The reform thus consists of two measures. The first is to end inflation by setting an insurmountable barrier to any further increase in the supply of domestic money. The second is to prevent the relative deflation that the first measure will, after a certain time, bring about in terms of other currencies the supply of which is not rigidly limited in the same way. As soon as the second step has been taken, any amount of rurs can be converted into gold or dollars without any delay and any amount of gold or dollars into rurs. The agency, whatever its appellation may be, that the reform law entrusts with the performance of these exchange operations needs for technical reasons a certain small reserve of gold or dollars. But its main concern is, at least in the initial stage of its functioning, how to provide the rurs necessary for the exchange of gold or foreign currency against rurs. To enable the agency to perform this task, it has to be entitled to issue additional rurs against a full — 100 percent — coverage by gold or foreign exchange bought from the public.

In this brief passage Mises offers a proposal that avoids the problems we discussed in the previous section. There is no arbitrary selection of a gold price; Mises lets the market do that.

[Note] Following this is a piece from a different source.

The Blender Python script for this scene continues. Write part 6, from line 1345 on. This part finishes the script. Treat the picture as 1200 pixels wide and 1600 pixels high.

Recall that I had initially thought that pegging the existing market price of gold might lead to trouble because the extra demand to acquire gold by the central bank (or the government’s treasury) would cause the relative price of gold to rise. However, under Mises’s proposal the government isn’t entering the market to bid gold away from others. Rather, the government initially makes no effort to bulk up on its gold holdings. Instead, it passively accepts gold deposits from outsiders who wish to obtain newly issued currency (in exchange for gold) at the official peg.

But what about the gold backing of the currency? The reason I had thought the central bank needed to change the composition of its assets from bonds into gold was to reassure investors that the new peg would indeed be maintained. Here too Mises has an elegant answer: from the moment the new policy goes into effect, any new issue of currency must be backed 100 percent by gold held by the monetary authority.

It is true that the total quantity of money will not be backed 100 percent by gold in the government’s vaults, but nonetheless investors would know that from the date of the reform, all additions were fully backed. This is a very nonarbitrary and sensible approach, yielding two desirable outcomes. First, the government wouldn’t need to absorb a large fraction of the stock of gold from the private sector early on. Second, as the quantity of domestic currency expanded over time, a larger and larger fraction of the currency would be backed by gold.

Conclusion

When it comes to “second-best” policy recommendations in a world of government intervention, we can never find perfection (by definition). But if we are going to have the government providing a monopoly of domestic currency, Ludwig von Mises’s proposal for a return to a gold standard is theoretically elegant and eminently practical.